→ Data excerpt:
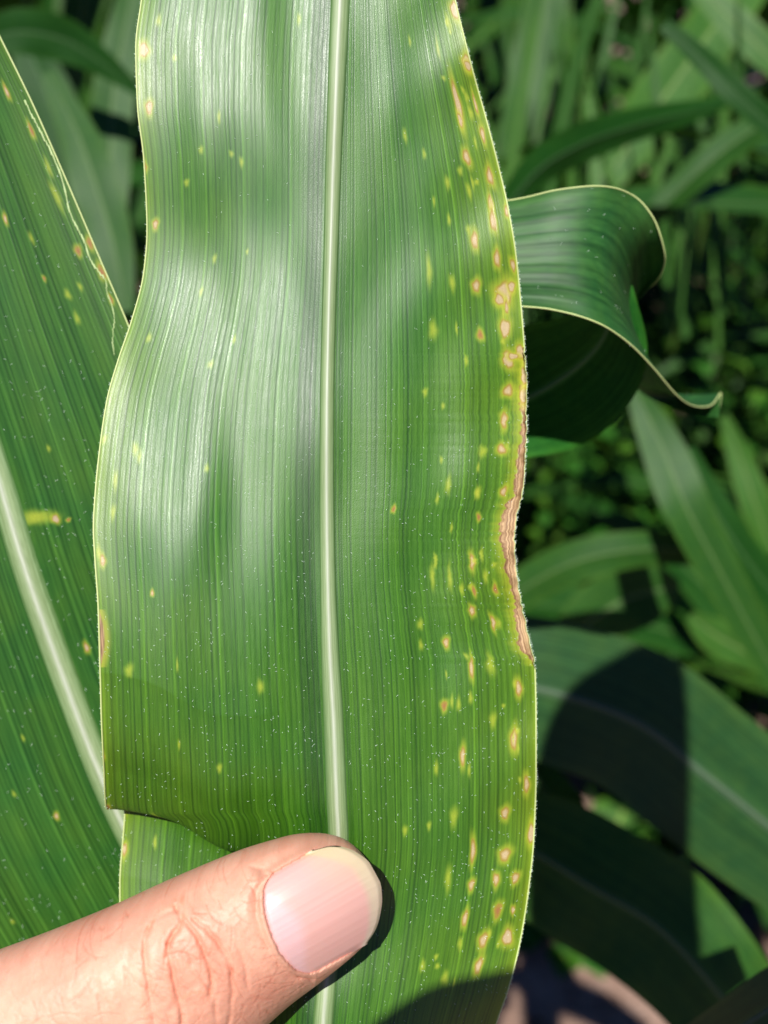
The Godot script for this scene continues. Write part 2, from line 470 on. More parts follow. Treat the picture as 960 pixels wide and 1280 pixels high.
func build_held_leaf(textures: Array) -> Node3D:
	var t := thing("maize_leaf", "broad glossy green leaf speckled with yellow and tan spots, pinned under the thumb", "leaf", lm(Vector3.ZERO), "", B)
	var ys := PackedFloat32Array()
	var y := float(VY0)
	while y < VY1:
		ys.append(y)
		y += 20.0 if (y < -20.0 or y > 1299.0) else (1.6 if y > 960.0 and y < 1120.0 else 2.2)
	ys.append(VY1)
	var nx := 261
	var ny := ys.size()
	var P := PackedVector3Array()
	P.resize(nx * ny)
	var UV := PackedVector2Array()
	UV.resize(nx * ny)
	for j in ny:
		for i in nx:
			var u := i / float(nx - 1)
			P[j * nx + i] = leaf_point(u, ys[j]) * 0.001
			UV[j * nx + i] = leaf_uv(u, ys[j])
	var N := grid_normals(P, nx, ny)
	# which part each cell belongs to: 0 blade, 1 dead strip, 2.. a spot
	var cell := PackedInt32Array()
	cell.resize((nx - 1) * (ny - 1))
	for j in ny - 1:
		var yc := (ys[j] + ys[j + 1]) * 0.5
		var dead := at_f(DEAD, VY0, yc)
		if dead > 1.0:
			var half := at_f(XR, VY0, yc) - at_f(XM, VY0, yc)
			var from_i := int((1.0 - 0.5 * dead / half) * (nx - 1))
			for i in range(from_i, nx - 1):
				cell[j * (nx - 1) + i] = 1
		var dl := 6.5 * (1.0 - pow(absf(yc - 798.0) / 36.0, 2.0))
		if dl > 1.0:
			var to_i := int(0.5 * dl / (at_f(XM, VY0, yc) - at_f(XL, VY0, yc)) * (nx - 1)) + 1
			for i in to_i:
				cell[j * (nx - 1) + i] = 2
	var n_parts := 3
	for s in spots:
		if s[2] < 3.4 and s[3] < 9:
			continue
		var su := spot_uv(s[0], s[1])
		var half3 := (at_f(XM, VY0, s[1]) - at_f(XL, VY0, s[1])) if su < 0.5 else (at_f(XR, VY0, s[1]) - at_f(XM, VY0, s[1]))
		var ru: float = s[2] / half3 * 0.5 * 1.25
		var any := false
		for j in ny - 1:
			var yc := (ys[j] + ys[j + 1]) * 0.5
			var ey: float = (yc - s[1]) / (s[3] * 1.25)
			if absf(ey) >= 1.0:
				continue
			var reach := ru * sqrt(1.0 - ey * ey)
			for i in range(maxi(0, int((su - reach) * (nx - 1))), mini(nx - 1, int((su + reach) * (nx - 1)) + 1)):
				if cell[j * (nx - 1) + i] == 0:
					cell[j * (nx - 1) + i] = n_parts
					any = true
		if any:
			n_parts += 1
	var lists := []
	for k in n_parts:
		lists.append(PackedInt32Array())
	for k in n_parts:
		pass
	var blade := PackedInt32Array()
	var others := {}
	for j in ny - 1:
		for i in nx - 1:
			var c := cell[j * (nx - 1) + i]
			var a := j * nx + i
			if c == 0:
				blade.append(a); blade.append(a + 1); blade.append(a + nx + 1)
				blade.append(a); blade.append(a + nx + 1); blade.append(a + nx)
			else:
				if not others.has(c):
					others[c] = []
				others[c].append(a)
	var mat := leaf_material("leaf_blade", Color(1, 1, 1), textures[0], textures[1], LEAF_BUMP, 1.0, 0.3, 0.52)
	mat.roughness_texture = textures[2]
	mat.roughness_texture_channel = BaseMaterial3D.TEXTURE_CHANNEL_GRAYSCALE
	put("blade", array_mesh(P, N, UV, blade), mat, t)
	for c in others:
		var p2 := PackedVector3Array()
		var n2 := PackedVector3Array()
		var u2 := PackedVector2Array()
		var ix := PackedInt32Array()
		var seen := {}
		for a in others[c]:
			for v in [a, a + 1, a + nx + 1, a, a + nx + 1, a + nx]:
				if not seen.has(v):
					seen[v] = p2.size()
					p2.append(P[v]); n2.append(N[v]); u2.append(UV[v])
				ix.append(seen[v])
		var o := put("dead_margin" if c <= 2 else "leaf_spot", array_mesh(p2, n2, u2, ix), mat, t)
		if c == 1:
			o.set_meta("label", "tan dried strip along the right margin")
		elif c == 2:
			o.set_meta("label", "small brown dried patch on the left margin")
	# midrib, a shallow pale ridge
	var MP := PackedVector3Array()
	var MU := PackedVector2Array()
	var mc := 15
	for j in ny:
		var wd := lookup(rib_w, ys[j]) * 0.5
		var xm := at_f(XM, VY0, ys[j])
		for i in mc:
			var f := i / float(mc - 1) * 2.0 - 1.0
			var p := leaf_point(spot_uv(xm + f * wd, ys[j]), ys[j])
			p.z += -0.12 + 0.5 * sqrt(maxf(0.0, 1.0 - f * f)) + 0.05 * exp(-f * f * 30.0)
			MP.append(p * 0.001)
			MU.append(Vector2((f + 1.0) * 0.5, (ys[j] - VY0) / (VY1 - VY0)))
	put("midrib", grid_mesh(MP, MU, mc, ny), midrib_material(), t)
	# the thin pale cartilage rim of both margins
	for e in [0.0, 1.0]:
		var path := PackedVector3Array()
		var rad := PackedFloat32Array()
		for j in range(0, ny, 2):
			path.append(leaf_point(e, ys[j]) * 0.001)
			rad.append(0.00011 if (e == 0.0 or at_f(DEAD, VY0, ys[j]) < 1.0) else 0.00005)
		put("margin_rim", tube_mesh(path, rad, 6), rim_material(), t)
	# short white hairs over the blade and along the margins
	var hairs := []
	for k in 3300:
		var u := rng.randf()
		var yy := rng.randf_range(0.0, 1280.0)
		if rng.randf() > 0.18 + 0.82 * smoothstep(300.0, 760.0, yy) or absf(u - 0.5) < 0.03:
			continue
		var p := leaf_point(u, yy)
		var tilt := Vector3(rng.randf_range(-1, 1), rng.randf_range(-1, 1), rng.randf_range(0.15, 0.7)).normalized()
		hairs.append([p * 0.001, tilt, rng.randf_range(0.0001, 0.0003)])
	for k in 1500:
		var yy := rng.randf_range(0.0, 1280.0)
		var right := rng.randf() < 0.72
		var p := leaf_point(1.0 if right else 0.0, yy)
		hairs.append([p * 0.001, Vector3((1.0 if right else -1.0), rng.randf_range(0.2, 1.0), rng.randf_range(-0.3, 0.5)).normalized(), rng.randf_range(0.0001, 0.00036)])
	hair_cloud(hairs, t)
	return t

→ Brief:
Strip out the pictures and quote the remaining data word for word.

→ Solution to this task:
The Godot script for this scene continues. Write part 2, from line 470 on. More parts follow. Treat the picture as 960 pixels wide and 1280 pixels high.
func build_held_leaf(textures: Array) -> Node3D:
	var t := thing("maize_leaf", "broad glossy green leaf speckled with yellow and tan spots, pinned under the thumb", "leaf", lm(Vector3.ZERO), "", B)
	var ys := PackedFloat32Array()
	var y := float(VY0)
	while y < VY1:
		ys.append(y)
		y += 20.0 if (y < -20.0 or y > 1299.0) else (1.6 if y > 960.0 and y < 1120.0 else 2.2)
	ys.append(VY1)
	var nx := 261
	var ny := ys.size()
	var P := PackedVector3Array()
	P.resize(nx * ny)
	var UV := PackedVector2Array()
	UV.resize(nx * ny)
	for j in ny:
		for i in nx:
			var u := i / float(nx - 1)
			P[j * nx + i] = leaf_point(u, ys[j]) * 0.001
			UV[j * nx + i] = leaf_uv(u, ys[j])
	var N := grid_normals(P, nx, ny)
	# which part each cell belongs to: 0 blade, 1 dead strip, 2.. a spot
	var cell := PackedInt32Array()
	cell.resize((nx - 1) * (ny - 1))
	for j in ny - 1:
		var yc := (ys[j] + ys[j + 1]) * 0.5
		var dead := at_f(DEAD, VY0, yc)
		if dead > 1.0:
			var half := at_f(XR, VY0, yc) - at_f(XM, VY0, yc)
			var from_i := int((1.0 - 0.5 * dead / half) * (nx - 1))
			for i in range(from_i, nx - 1):
				cell[j * (nx - 1) + i] = 1
		var dl := 6.5 * (1.0 - pow(absf(yc - 798.0) / 36.0, 2.0))
		if dl > 1.0:
			var to_i := int(0.5 * dl / (at_f(XM, VY0, yc) - at_f(XL, VY0, yc)) * (nx - 1)) + 1
			for i in to_i:
				cell[j * (nx - 1) + i] = 2
	var n_parts := 3
	for s in spots:
		if s[2] < 3.4 and s[3] < 9:
			continue
		var su := spot_uv(s[0], s[1])
		var half3 := (at_f(XM, VY0, s[1]) - at_f(XL, VY0, s[1])) if su < 0.5 else (at_f(XR, VY0, s[1]) - at_f(XM, VY0, s[1]))
		var ru: float = s[2] / half3 * 0.5 * 1.25
		var any := false
		for j in ny - 1:
			var yc := (ys[j] + ys[j + 1]) * 0.5
			var ey: float = (yc - s[1]) / (s[3] * 1.25)
			if absf(ey) >= 1.0:
				continue
			var reach := ru * sqrt(1.0 - ey * ey)
			for i in range(maxi(0, int((su - reach) * (nx - 1))), mini(nx - 1, int((su + reach) * (nx - 1)) + 1)):
				if cell[j * (nx - 1) + i] == 0:
					cell[j * (nx - 1) + i] = n_parts
					any = true
		if any:
			n_parts += 1
	var lists := []
	for k in n_parts:
		lists.append(PackedInt32Array())
	for k in n_parts:
		pass
	var blade := PackedInt32Array()
	var others := {}
	for j in ny - 1:
		for i in nx - 1:
			var c := cell[j * (nx - 1) + i]
			var a := j * nx + i
			if c == 0:
				blade.append(a); blade.append(a + 1); blade.append(a + nx + 1)
				blade.append(a); blade.append(a + nx + 1); blade.append(a + nx)
			else:
				if not others.has(c):
					others[c] = []
				others[c].append(a)
	var mat := leaf_material("leaf_blade", Color(1, 1, 1), textures[0], textures[1], LEAF_BUMP, 1.0, 0.3, 0.52)
	mat.roughness_texture = textures[2]
	mat.roughness_texture_channel = BaseMaterial3D.TEXTURE_CHANNEL_GRAYSCALE
	put("blade", array_mesh(P, N, UV, blade), mat, t)
	for c in others:
		var p2 := PackedVector3Array()
		var n2 := PackedVector3Array()
		var u2 := PackedVector2Array()
		var ix := PackedInt32Array()
		var seen := {}
		for a in others[c]:
			for v in [a, a + 1, a + nx + 1, a, a + nx + 1, a + nx]:
				if not seen.has(v):
					seen[v] = p2.size()
					p2.append(P[v]); n2.append(N[v]); u2.append(UV[v])
				ix.append(seen[v])
		var o := put("dead_margin" if c <= 2 else "leaf_spot", array_mesh(p2, n2, u2, ix), mat, t)
		if c == 1:
			o.set_meta("label", "tan dried strip along the right margin")
		elif c == 2:
			o.set_meta("label", "small brown dried patch on the left margin")
	# midrib, a shallow pale ridge
	var MP := PackedVector3Array()
	var MU := PackedVector2Array()
	var mc := 15
	for j in ny:
		var wd := lookup(rib_w, ys[j]) * 0.5
		var xm := at_f(XM, VY0, ys[j])
		for i in mc:
			var f := i / float(mc - 1) * 2.0 - 1.0
			var p := leaf_point(spot_uv(xm + f * wd, ys[j]), ys[j])
			p.z += -0.12 + 0.5 * sqrt(maxf(0.0, 1.0 - f * f)) + 0.05 * exp(-f * f * 30.0)
			MP.append(p * 0.001)
			MU.append(Vector2((f + 1.0) * 0.5, (ys[j] - VY0) / (VY1 - VY0)))
	put("midrib", grid_mesh(MP, MU, mc, ny), midrib_material(), t)
	# the thin pale cartilage rim of both margins
	for e in [0.0, 1.0]:
		var path := PackedVector3Array()
		var rad := PackedFloat32Array()
		for j in range(0, ny, 2):
			path.append(leaf_point(e, ys[j]) * 0.001)
			rad.append(0.00011 if (e == 0.0 or at_f(DEAD, VY0, ys[j]) < 1.0) else 0.00005)
		put("margin_rim", tube_mesh(path, rad, 6), rim_material(), t)
	# short white hairs over the blade and along the margins
	var hairs := []
	for k in 3300:
		var u := rng.randf()
		var yy := rng.randf_range(0.0, 1280.0)
		if rng.randf() > 0.18 + 0.82 * smoothstep(300.0, 760.0, yy) or absf(u - 0.5) < 0.03:
			continue
		var p := leaf_point(u, yy)
		var tilt := Vector3(rng.randf_range(-1, 1), rng.randf_range(-1, 1), rng.randf_range(0.15, 0.7)).normalized()
		hairs.append([p * 0.001, tilt, rng.randf_range(0.0001, 0.0003)])
	for k in 1500:
		var yy := rng.randf_range(0.0, 1280.0)
		var right := rng.randf() < 0.72
		var p := leaf_point(1.0 if right else 0.0, yy)
		hairs.append([p * 0.001, Vector3((1.0 if right else -1.0), rng.randf_range(0.2, 1.0), rng.randf_range(-0.3, 0.5)).normalized(), rng.randf_range(0.0001, 0.00036)])
	hair_cloud(hairs, t)
	return t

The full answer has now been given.